Executive VP, Fox Networks Group

Why This Matters

Bonus Five

What’s on your DVR?
This Is Us
, The Night Of, Atlanta, Survivor’s Remorse

All-time top TV show?
The original Odd Couple. “The greatest show ever,” Lefkowitz says, adding that as an adult, his favorite is Sons of Anarchy.

Favorite app?
Snapchat and Instagram, “so I can see what my six kids are up to any day or night.”

Books on your nightstand?
Powerhouse by James Miller; Shoe Dog by Phil Knight, The Boys of Dunbar, by Alejandro Danois (a classmate at Penn) and Food For Thought, by Nancy DeRosa (a neighbor).

Recent memorable meal?
Pizza House in Ann Arbor, Mich., with his wife and four of their six kids. “There’s nothing better than their Chicago-style deep dish pizza.”

As Fox Networks Group’s executive VP for advertising sales, Bruce Lefkowitz is in the pivot in a fast-changing market. Formerly a cable guy who came up through Turner and then supervised sales for FX, Lefkowitz now has a portfolio that includes broadcast, cable, sports and digital—a good first stop for advertisers, he says.

A native of Westchester County, N.Y., Lefkowitz was an All-Ivy League basketball player for the University of Pennsylvania. Summer internships at MSG Network under mentor Joe Cohen introduced him to ad sales. When he was done playing pro ball in Europe, he got into the Turner training program, learning from B&C Hall of Famers Lou LaTorre and David Levy.
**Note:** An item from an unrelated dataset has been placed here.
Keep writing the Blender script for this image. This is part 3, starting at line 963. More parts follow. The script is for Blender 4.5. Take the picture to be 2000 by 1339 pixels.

Lefkowitz joined Fox in 2002. “The rest is history,” he says.

An edited transcript of his conversation with B&C business editor Jon Lafayette follows.

How does the ad market look right now?

Advertisers have greater challenges to reach their target audiences at scale. They need to find the optimal mix between linear, non-linear, programmatic, all the elements to maximize the ROI on their plan. The upfront was very strong. I think that there was a little bit of a reticence from advertisers to plow money into fourth quarter until the election was over. Now we’re starting to see spending. The calendar market is equally strong to the broadcast upfront. That’s also a good sign.

Fox talks about ad innovation. What are you doing to make advertising work better?

You have to start with content, because content is absolutely the magnet for consumers and it’s the core of the media ecosystem to me. Once you gain their attention, then the quality of environment for ads improves. So whether it’s limited ad loads, branded content, what we’re trying to do is provide more value and/or a better viewing experience for our consumers. Because if we can do that, it should improve the impact of the advertising in there. The truth is all of us are still in the first inning of the ad innovation game or revolution.

Fox is promoting the awards its shows won. Is that important to advertisers?

It just underscores us as a place that’s doing interesting things and noteworthy things. And people want to be associated with that. When you look at the three biggest Emmy award winners, you can’t buy HBO, you can’t buy Netflix, but you sure can have your ads in a quality environment on FX and on Fox. For us, that is an important differentiator.

Did you have fun with the World Series?

With the excitement and the success that we had— literally in the middle of Game 6, we started selling for game 7—the job that my team did was honestly a highlight of my career. The Cubs winning reinforces my hope that in my lifetime the Jets can win a Super Bowl.

Are the NFL’s ratings issues affecting sales?

No, because it’s not hyperbole to say that there’s nothing like the Super Bowl, from a creative standpoint, from a business standpoint, to the media strategy. There is no bigger stage. Our World Series success was really driven by the matchup. The Super Bowl [to air Feb. 5 on Fox] is never about matchup. We’re in a really good position so far. We haven’t seen any problems with demand. Every day, every week, we continue to write more Super Bowl business.